The Williamson Medal is the highest student award presented each year at Franklin & Marshall's Commencement. It is given to the member of the graduating class who has, during his or her senior year, reached the highest standing in character, leadership and scholarship. The medal was endowed by Owen Moon Jr., in memory of former trustee Henry S. Williamson, and it has been presented annually since 1922. This year, it is awarded to Leilani Tomiko Ly.

Leilani came to the College from Honolulu, Hawaii. She graduates summa cum laude with a major in sociology, concentrating in racial and socioeconomic inequality.

Leilani has tackled complex issues in her academic research. Last year, she completed a research paper investigating the informal economy in Kenya's largest refugee camp and its role in providing dignity to refugees who had been stripped of their legal status. Her recently presented honors thesis is titled, "Cultural Capital Acquisition Among First-Generation College Students." In it, she researches how those students acquire the necessary skills, knowledge, and behaviors to navigate the implicit rules and expectations of higher education.

Among her many campus leadership roles, Leilani has been a tutor in the Writing Center since 2018; a board member of the Alice Drum Women's Center for the last three years; and a member of the Asian American Alliance, where she served as vice president for two years. She has mentored local high-school and middle-school students as part of F&M's Squash ACES program throughout her College career.

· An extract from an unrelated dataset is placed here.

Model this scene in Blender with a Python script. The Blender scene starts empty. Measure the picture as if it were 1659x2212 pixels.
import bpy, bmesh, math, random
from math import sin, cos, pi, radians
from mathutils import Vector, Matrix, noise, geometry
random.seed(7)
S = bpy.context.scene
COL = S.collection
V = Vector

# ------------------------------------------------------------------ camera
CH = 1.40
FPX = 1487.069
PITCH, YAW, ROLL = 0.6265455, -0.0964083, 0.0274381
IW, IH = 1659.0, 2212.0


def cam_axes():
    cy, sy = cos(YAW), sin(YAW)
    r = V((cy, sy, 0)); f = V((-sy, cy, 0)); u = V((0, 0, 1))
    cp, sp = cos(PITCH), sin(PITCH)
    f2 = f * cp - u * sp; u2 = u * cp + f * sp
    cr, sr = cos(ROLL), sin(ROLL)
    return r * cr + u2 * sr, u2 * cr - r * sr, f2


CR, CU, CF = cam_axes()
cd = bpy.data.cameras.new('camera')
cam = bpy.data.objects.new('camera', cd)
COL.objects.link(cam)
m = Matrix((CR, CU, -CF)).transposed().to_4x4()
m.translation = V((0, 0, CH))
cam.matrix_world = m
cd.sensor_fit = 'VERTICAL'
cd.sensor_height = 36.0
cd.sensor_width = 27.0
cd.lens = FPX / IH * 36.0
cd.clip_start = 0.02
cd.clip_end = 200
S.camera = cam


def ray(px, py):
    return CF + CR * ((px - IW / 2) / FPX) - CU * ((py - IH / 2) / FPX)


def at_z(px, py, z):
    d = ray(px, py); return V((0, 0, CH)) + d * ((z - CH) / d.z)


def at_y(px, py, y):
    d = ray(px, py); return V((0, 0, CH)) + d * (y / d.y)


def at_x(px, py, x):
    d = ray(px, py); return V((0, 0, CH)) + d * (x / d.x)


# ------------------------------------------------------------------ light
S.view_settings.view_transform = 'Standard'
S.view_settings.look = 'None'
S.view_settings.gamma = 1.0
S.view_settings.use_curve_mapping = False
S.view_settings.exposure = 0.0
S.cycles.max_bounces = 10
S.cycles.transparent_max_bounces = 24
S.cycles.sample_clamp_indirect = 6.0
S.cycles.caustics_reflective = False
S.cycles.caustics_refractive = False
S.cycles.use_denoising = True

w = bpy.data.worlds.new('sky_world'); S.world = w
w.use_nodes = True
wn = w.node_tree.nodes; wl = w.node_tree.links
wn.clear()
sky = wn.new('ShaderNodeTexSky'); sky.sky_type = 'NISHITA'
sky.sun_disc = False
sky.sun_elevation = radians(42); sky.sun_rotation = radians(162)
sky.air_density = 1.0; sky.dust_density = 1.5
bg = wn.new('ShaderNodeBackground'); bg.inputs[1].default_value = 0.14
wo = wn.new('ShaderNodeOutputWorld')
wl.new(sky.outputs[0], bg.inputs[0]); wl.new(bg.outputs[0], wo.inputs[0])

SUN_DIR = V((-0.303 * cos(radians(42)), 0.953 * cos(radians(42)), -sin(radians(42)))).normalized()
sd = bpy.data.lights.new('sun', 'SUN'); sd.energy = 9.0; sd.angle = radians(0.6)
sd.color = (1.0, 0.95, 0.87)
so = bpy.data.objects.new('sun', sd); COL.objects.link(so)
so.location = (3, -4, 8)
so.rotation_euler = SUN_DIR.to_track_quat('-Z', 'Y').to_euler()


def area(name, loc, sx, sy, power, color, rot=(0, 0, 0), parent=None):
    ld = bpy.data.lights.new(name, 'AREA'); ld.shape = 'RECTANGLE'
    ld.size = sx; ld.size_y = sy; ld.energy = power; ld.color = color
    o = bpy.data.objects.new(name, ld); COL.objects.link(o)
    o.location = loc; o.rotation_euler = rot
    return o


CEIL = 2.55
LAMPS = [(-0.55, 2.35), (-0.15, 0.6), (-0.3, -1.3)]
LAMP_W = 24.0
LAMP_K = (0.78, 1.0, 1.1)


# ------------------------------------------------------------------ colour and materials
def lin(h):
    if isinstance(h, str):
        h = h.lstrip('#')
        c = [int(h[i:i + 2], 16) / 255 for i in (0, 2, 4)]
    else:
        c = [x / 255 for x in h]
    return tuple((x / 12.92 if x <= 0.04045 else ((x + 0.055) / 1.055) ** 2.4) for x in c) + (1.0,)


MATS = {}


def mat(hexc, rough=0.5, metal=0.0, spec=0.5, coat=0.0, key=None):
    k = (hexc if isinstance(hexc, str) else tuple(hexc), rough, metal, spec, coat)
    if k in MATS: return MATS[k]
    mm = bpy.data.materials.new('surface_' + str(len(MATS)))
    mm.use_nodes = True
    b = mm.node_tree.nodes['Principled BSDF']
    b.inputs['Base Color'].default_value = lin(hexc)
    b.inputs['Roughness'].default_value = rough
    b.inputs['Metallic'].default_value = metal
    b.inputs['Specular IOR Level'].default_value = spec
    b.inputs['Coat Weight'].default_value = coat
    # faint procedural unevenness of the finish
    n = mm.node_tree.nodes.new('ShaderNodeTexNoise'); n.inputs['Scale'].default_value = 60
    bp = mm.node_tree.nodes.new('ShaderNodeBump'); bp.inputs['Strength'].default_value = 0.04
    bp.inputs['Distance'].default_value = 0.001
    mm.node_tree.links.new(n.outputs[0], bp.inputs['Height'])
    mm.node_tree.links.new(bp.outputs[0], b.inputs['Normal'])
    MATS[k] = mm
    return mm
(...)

Leilani also has earned several prestigious academic honors and awards at Franklin & Marshall, including the William M. Kephart Prize in Sociology. She is a member of Phi Beta Kappa and the Black Pyramid Senior Honor Society.

Leilani Tomiko Ly

Franklin & Marshall faculty frequently selected Leilani for roles in which she assisted or helped to teach her classmates, from her three years as a Writing Center tutor to being a preceptor in the Islam in North America course to serving as teaching assistant in sociology and writing seminars. One professor wrote, "Leilani's academic work is on a level of sophistication that equals that of many graduate students; her writing is stellar and always a joy to read. Her mastery of the academic literature on her research topics, combined with her observational skills in field research, have put her in a class apart from her peers."

After graduation, Leilani plans to work in a position that combines journalism and the legal field. She is considering pursuing both a master's degree in journalism and a law degree. She ultimately hopes to use her writing skills to amplify the stories of misunderstood and underrepresented groups often overlooked in the mainstream media.

Leilani, your thought-provoking academic research, your excellent record of scholarship, and your dedication and service to your fellow students and the greater community personify the College's ideal of developing graduates of intellect, character and leadership. You represent not only the power of a liberal arts education, but all that makes Franklin & Marshall College such a special place. Congratulations!